Notre plateforme est avant tout destinée aux Algériens. Elle est destinée essentiellement à ceux qui ont peur pour leur pays et à ceux qui ont une volonté sincère de participer à la sortie de la crise. L’histoire et Dieu jugeront. Ceux qui ne sont pas d’accord avec nous sont aussi sincères. Je ne ferai un procès d’intention à personne. Je dis seulement que la voie du dialogue est la voie la moins coûteuse et la moins longue pour arriver à une solution en Algérie. Il n’y a pas que la plateforme d’Aïn Benian. Il y en a d’autres. Nous devons tous travailler ensemble pour faire converger ces plateformes.
Dans mes contacts avec toutes les forces politiques, j’ai senti deux choses : j’ai senti une très forte détermination à sortir de la crise mais pour instaurer un système démocratique uniquement. J’ai senti aussi l’absence de confiance envers le pouvoir politique. Ceci s’explique par les 58 dernières années. Il est très difficile de construire une confiance entre un peuple et son système quand vous connaissez la nature de votre système. Cela demande du temps et je n’espère pas beaucoup. Les Algériens n’ont pas confiance et si la confiance n’est pas instaurée, il sera difficile d’envisager des élections dans des délais raisonnables. Nous devons tous travailler pour instaurer la confiance.
Comment faire pour converger les exigences du peuple, de la classe politique et du pouvoir ?
C’est la responsabilité de la classe politique, du pouvoir, des patriotes algériens. Et les Algériens sont tous patriotes. Ils ont chacun sa façon de s’exprimer. Ils s’expriment dans la diversité, mais ils sont fondamentalement attachés à leur pays et à la stabilité de leur pays.
Nous devons observer les expériences de déstabilisation qu’il y a eu dans le monde. Tout peut arriver à n’importe quel moment si ne n’entrons pas réellement dans une dynamique de dialogue et d’apaisement. Une dynamique de dialogue, d’apaisement et de recherche de compromis solide, c’est la responsabilité de tout le monde, pas seulement de l’armée, pas seulement de la classe politique et pas seulement de hirak, mais de tous.
Poursuivrez-vous vos contacts avec les personnalités et les partis politiques ?
Je continuerai, à titre individuel, avec ceux qui partagent mes convictions sur la nécessité de travailler pour sortir le pays de l’impasse politique. Je continuerai à travailler, à essayer d’élargir cette plateforme et à jeter des passerelles avec les autres initiatives. Je le ferai avec tout le monde, y compris avec les autres partis politiques qui n’ont pas participé au Forum. Egalement, avec les récalcitrants au dialogue, parce que nous avons besoin de nous parler pour nous comprendre. Nous ne savons pas nous parler.

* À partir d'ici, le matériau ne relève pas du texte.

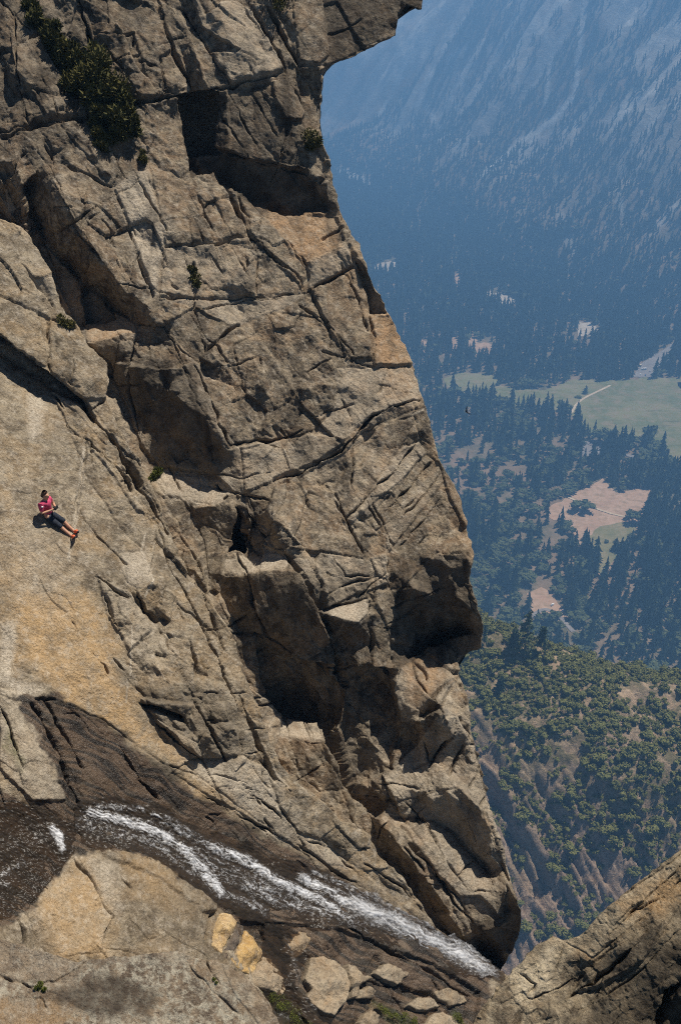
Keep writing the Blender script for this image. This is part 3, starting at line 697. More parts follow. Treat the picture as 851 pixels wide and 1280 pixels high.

L’Algérie a été dirigée par une logique de rapport de force depuis l’indépendance, depuis la Guerre de libération. C’est le rapport de force qui a prévalu dans la détermination des politiques. Il faut que le dialogue prenne la place de l’esprit de confrontation et c’est la responsabilité de tout le monde. Ce que je dis n’est pas un discours politique de principe ; il procède essentiellement de ma crainte de voir mon pays persister dans la crise, de voir mon pays soumis à des pressions internes très fortes, de voir mon pays tourner le dos au dialogue et retourner à l’esprit de confrontation.
Ce qui me rend véritablement optimiste, c’est l’attachement des Algériens à leur pays. Je sais qu’à un moment, la raison et le bon sens prendront le dessus parce qu’il ne s’agit pas de sauver un système, mais il s’agit de sauver un pays. Cela, tout le monde en est conscient.